Тем более важно то особое место, которое Р.Штейнер уделил финской духовности в своих гельсингфорсских лекциях. Ей была посвящена отдельная беседа, что явно вышло за рамки долга вежливости приглашенного лектора по отношению к устроителям. Штейнер остановился на самостоятельном характере финской мистики, ее связи с «духом места» и отражении в рунах «Калевалы». Следует полагать, что присутствие такой сильной традиции в непосредственной близости к Петербургу могло вызвать у русских слушателей догадку о возможной связи между ними.
Здесь нужно заметить, что антропософия возникла на базе более ранней доктрины, а именно теософии, основанной в прошлом веке нашей соотечественницей Еленой Петровной Блаватской. Теософия смотрит на историю человечества как на последовательную смену ряда рас. При этом оккультная мудрость передается мудрецами предыдущей расы избранным ученикам последующей. По счету Блаватской, сейчас идет пятая «корневая раса» (root-race), к ней принадлежит и русский народ. Что касается мудрости предыдущей, четвертой расы, а говоря точнее, ее последнего, седьмого подвида, то ее тайны сохранили в неприкосновенности до наших дней мудрецы таких народов, как тибетцы, монголы, малайцы и почему-то венгры с финнами. Отсюда следует особая роль, принадлежащая в современном оккультизме учителям, происходящим с тибетских гор, – но также и из финских болот.

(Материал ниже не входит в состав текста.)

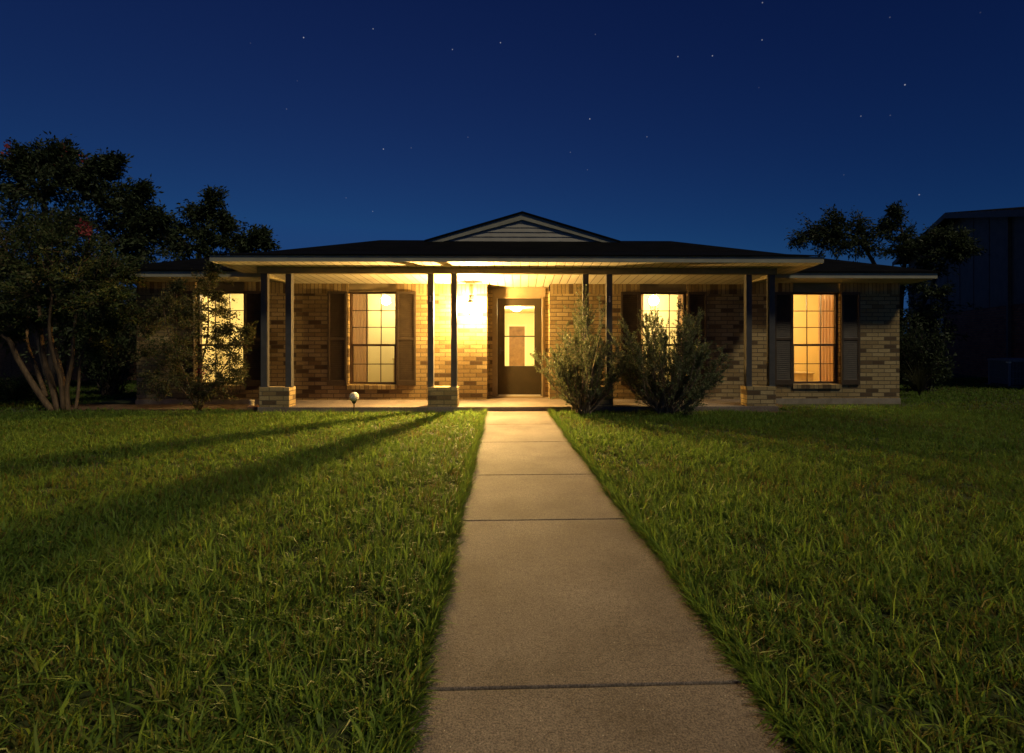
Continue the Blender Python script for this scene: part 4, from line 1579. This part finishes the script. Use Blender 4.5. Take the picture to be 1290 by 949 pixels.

Вся эта система была изложена Блаватской в ее главном труде – «Тайном учении», прилежно изучаемом в теософских ложах и по сию пору. Мы пользуемся сокращенным изданием книги, опубликованным попечением Теософского общества (Блаватская 1983:193). Штудировал ее и Штейнер – хотя бы просто по долгу службы, когда работал секретарем германской секции Теософского общества. Не чуждое ему, как и ряду других видных оккультистов XX века, почтение к эзотерическим познаниям тибетцев, а также и финнов, в той или иной мере восходит к учению Блаватской. Его естественно было вспомнить, собираясь с лекциями в Гельсингфорс. Таким образом, финские мотивы в цикле бесед Штейнера нельзя считать случайными.